• EXERCISE TASK
Omit all pictures, then retype the data exactly as given.

==========

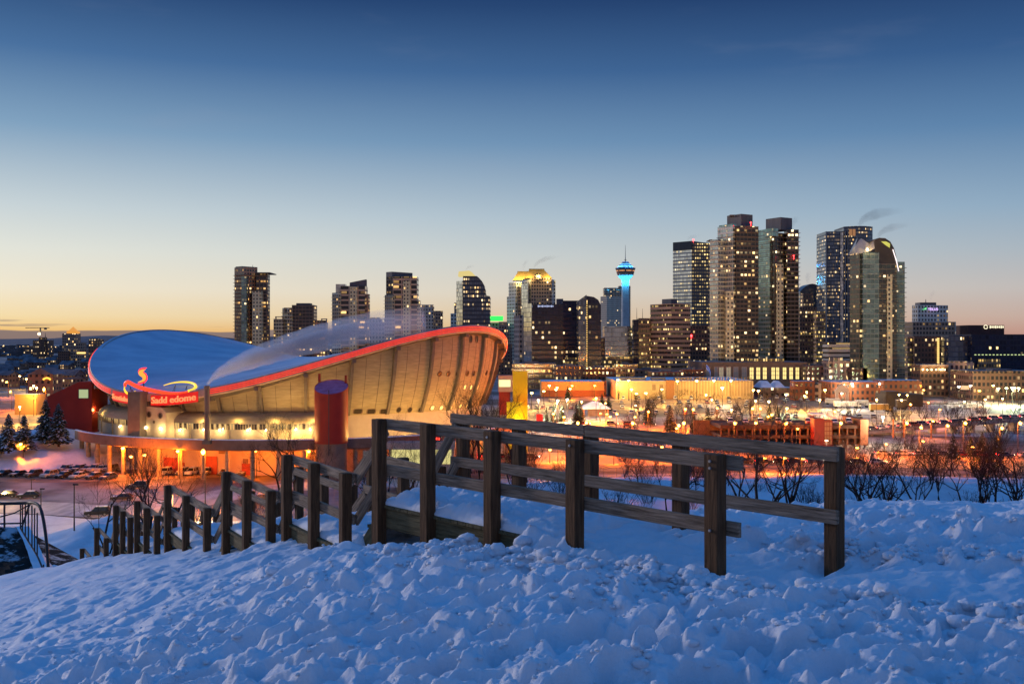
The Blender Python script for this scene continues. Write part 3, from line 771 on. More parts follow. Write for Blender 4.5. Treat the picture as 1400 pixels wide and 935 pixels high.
# concourse ring on the left: bulging roof, lit window band and low wall
c0, c1 = R(-172), R(-70)
ringband('concourse_roof', lambda p: [(51.3, -17.0), (53.4, -17.1), (55.2, -17.7), (56.3, -18.6), (56.6, -19.5)], c0, c1, 90, CONC)
ringband('concourse_wall', lambda p: [(56.3, -20.9), (56.3, -24.0)], c0, c1, 90, mat('concourse_wall', (.38,.31,.22), .8, scale=.5, col2=(.46,.385,.28)))
nb = 74
for k in range(nb):
    pass
mbl, mbd, mbm = MB(), MB(), MB()
for k in range(150):
    a, b = c0+(c1-c0)*k/150, c0+(c1-c0)*(k+1)/150
    (mbl if rnd.random() < .72 else mbd).quad(ap(a+.0015, 56.25, -20.9), ap(b-.0015, 56.25, -20.9), ap(b-.0015, 56.4, -19.55), ap(a+.0015, 56.4, -19.55))
    mbm.box(ap(a, 56.35, -20.2), (.18,.14,1.4), a)
mbl.build('window_band', emis('concourse_light', (1.0,.64,.22), .75), ARENA); mbd.build('dark_panes', HOLE, ARENA); mbm.build('mullions', CONCD, ARENA)
for k in range(10):
    ph = c0+(c1-c0)*(k+.3)/10
    mb = MB(); mb.box(ap(ph, 56.45, -21.9), (.25,.25,4.2), ph); mb.build('pilaster', CONC, ARENA)
# drum under the right half and pale base wall at ground level
ringband('base_wall', lambda p: [(51.2, -17.8), (51.2, -24.2)], R(-72), R(30), 60, WHITEW)
ringband('ground_wall', lambda p: [(54.0, -24.0), (54.0, -32.2)], R(-175), R(10), 110, WHITEW)
ringband('ring_walkway', lambda p: [(51.5, -23.6), (62.8, -23.6), (62.8, -22.75), (63.5, -22.75), (63.5, -25.0), (62.6, -25.25), (51.5, -25.1)], R(-146), R(-16), 100, PARA, smooth=False, close=True)
ringband('parapet_snow', lambda p: [(62.75, -22.74), (62.85, -22.55), (63.4, -22.55), (63.55, -22.74)], R(-146), R(-16), 140, SNOW)
for k in range(24):
    ph = R(-145+5.5*k); mb = MB(); mb.tube([ap(ph, 62.0, -25.2), ap(ph, 62.0, -32.2)], .55, 10); mb.build('column', CONC, ARENA, smooth=False)
# entrance pylon and the angled stair block with two portholes
ph = az_of(189, 60.5); mb = MB(); c = ap(ph, 60.6, 0); mb.box((c[0], c[1], (-12.0-24.5)/2-GZ), (3.6,3.2,12.5), ph+R(18)); mb.build('pylon', CONCD, ARENA)
ph2 = az_of(214, 58.4); c = Vector(ap(ph2, 57.4, 0)); c.z = 0; t = Vector((-math.sin(ph2), math.cos(ph2), 0)); nn = Vector((math.cos(ph2), math.sin(ph2), 0))
mb = MB()
fr_ = [(-3.1,-24.0), (3.6,-24.0), (3.6,-17.0), (2.2,-15.8), (-3.1,-15.6)]
f3 = [c+t*u+nn*1.6+Vector((0,0,v-GZ)) for u, v in fr_]; b3 = [c+t*(u*1.05)-nn*5+Vector((0,0,v-GZ)) for u, v in fr_]
for p in f3+b3: p.z -= c.z*0
mb.poly(f3); mb.poly(b3[::-1])
for k in range(5): mb.quad(f3[k], b3[k], b3[(k+1) % 5], f3[(k+1) % 5])
mb.build('stair_block', mat('stair_block_concrete', (.40,.33,.23), .8, scale=.5, col2=(.47,.39,.28)), ARENA)
for (u, v, rad) in ((-1.75,-17.5,.62), (1.85,-17.7,.62), (-.1,-19.3,.32)):
    p = c+t*u+nn*1.62+Vector((0,0,v-GZ)); fr, pn = MB(), MB(); n = 18
    def rp(s_, o_): return [p+nn*o_+(t*math.cos(2*math.pi*k/n)+Vector((0,0,1))*math.sin(2*math.pi*k/n))*rad*s_ for k in range(n)]
    A_, B_, C_ = rp(1.25,.0), rp(1.25,.16), rp(1,.16)
    for P_, Q_ in ((A_, B_), (B_, C_)):
        for k in range(n): fr.quad(P_[k], P_[(k+1) % n], Q_[(k+1) % n], Q_[k])
    o = fr.build('porthole', PARA, ARENA); pn.poly(rp(1, .04)); pn.build('pane', HOLE, o)
# red steel doors and small vents in the ground wall
DOOR = mat('red_door', (.34,.055,.03), .5, scale=1.2)
for px, w, h in ((233,4.2,3.6), (288,3.4,4.4), (247,2.2,2.6), (160,3,3), (338,2.6,2.8)):
    ph = az_of(px, 54.1); mb = MB(); c_ = ap(ph, 54.1, 0); mb.box((c_[0], c_[1], h/2+.05), (.25,w,h), ph); mb.build('door', DOOR, ARENA)
for px, py, w, h in ((306,617.5,2.6,.9), (336,630,1.3,1.3), (241,617.5,1.0,.6)):
    ph = az_of(px, 54.1); mb = MB(); c_ = ap(ph, 54.1, gz(py, 247)); mb.box(c_, (.25,w,h), ph); mb.build('vent', HOLER, ARENA)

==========

• SOLUTION TO THIS EXERCISE
The Blender Python script for this scene continues. Write part 3, from line 771 on. More parts follow. Write for Blender 4.5. Treat the picture as 1400 pixels wide and 935 pixels high.
# concourse ring on the left: bulging roof, lit window band and low wall
c0, c1 = R(-172), R(-70)
ringband('concourse_roof', lambda p: [(51.3, -17.0), (53.4, -17.1), (55.2, -17.7), (56.3, -18.6), (56.6, -19.5)], c0, c1, 90, CONC)
ringband('concourse_wall', lambda p: [(56.3, -20.9), (56.3, -24.0)], c0, c1, 90, mat('concourse_wall', (.38,.31,.22), .8, scale=.5, col2=(.46,.385,.28)))
nb = 74
for k in range(nb):
    pass
mbl, mbd, mbm = MB(), MB(), MB()
for k in range(150):
    a, b = c0+(c1-c0)*k/150, c0+(c1-c0)*(k+1)/150
    (mbl if rnd.random() < .72 else mbd).quad(ap(a+.0015, 56.25, -20.9), ap(b-.0015, 56.25, -20.9), ap(b-.0015, 56.4, -19.55), ap(a+.0015, 56.4, -19.55))
    mbm.box(ap(a, 56.35, -20.2), (.18,.14,1.4), a)
mbl.build('window_band', emis('concourse_light', (1.0,.64,.22), .75), ARENA); mbd.build('dark_panes', HOLE, ARENA); mbm.build('mullions', CONCD, ARENA)
for k in range(10):
    ph = c0+(c1-c0)*(k+.3)/10
    mb = MB(); mb.box(ap(ph, 56.45, -21.9), (.25,.25,4.2), ph); mb.build('pilaster', CONC, ARENA)
# drum under the right half and pale base wall at ground level
ringband('base_wall', lambda p: [(51.2, -17.8), (51.2, -24.2)], R(-72), R(30), 60, WHITEW)
ringband('ground_wall', lambda p: [(54.0, -24.0), (54.0, -32.2)], R(-175), R(10), 110, WHITEW)
ringband('ring_walkway', lambda p: [(51.5, -23.6), (62.8, -23.6), (62.8, -22.75), (63.5, -22.75), (63.5, -25.0), (62.6, -25.25), (51.5, -25.1)], R(-146), R(-16), 100, PARA, smooth=False, close=True)
ringband('parapet_snow', lambda p: [(62.75, -22.74), (62.85, -22.55), (63.4, -22.55), (63.55, -22.74)], R(-146), R(-16), 140, SNOW)
for k in range(24):
    ph = R(-145+5.5*k); mb = MB(); mb.tube([ap(ph, 62.0, -25.2), ap(ph, 62.0, -32.2)], .55, 10); mb.build('column', CONC, ARENA, smooth=False)
# entrance pylon and the angled stair block with two portholes
ph = az_of(189, 60.5); mb = MB(); c = ap(ph, 60.6, 0); mb.box((c[0], c[1], (-12.0-24.5)/2-GZ), (3.6,3.2,12.5), ph+R(18)); mb.build('pylon', CONCD, ARENA)
ph2 = az_of(214, 58.4); c = Vector(ap(ph2, 57.4, 0)); c.z = 0; t = Vector((-math.sin(ph2), math.cos(ph2), 0)); nn = Vector((math.cos(ph2), math.sin(ph2), 0))
mb = MB()
fr_ = [(-3.1,-24.0), (3.6,-24.0), (3.6,-17.0), (2.2,-15.8), (-3.1,-15.6)]
f3 = [c+t*u+nn*1.6+Vector((0,0,v-GZ)) for u, v in fr_]; b3 = [c+t*(u*1.05)-nn*5+Vector((0,0,v-GZ)) for u, v in fr_]
for p in f3+b3: p.z -= c.z*0
mb.poly(f3); mb.poly(b3[::-1])
for k in range(5): mb.quad(f3[k], b3[k], b3[(k+1) % 5], f3[(k+1) % 5])
mb.build('stair_block', mat('stair_block_concrete', (.40,.33,.23), .8, scale=.5, col2=(.47,.39,.28)), ARENA)
for (u, v, rad) in ((-1.75,-17.5,.62), (1.85,-17.7,.62), (-.1,-19.3,.32)):
    p = c+t*u+nn*1.62+Vector((0,0,v-GZ)); fr, pn = MB(), MB(); n = 18
    def rp(s_, o_): return [p+nn*o_+(t*math.cos(2*math.pi*k/n)+Vector((0,0,1))*math.sin(2*math.pi*k/n))*rad*s_ for k in range(n)]
    A_, B_, C_ = rp(1.25,.0), rp(1.25,.16), rp(1,.16)
    for P_, Q_ in ((A_, B_), (B_, C_)):
        for k in range(n): fr.quad(P_[k], P_[(k+1) % n], Q_[(k+1) % n], Q_[k])
    o = fr.build('porthole', PARA, ARENA); pn.poly(rp(1, .04)); pn.build('pane', HOLE, o)
# red steel doors and small vents in the ground wall
DOOR = mat('red_door', (.34,.055,.03), .5, scale=1.2)
for px, w, h in ((233,4.2,3.6), (288,3.4,4.4), (247,2.2,2.6), (160,3,3), (338,2.6,2.8)):
    ph = az_of(px, 54.1); mb = MB(); c_ = ap(ph, 54.1, 0); mb.box((c_[0], c_[1], h/2+.05), (.25,w,h), ph); mb.build('door', DOOR, ARENA)
for px, py, w, h in ((306,617.5,2.6,.9), (336,630,1.3,1.3), (241,617.5,1.0,.6)):
    ph = az_of(px, 54.1); mb = MB(); c_ = ap(ph, 54.1, gz(py, 247)); mb.box(c_, (.25,w,h), ph); mb.build('vent', HOLER, ARENA)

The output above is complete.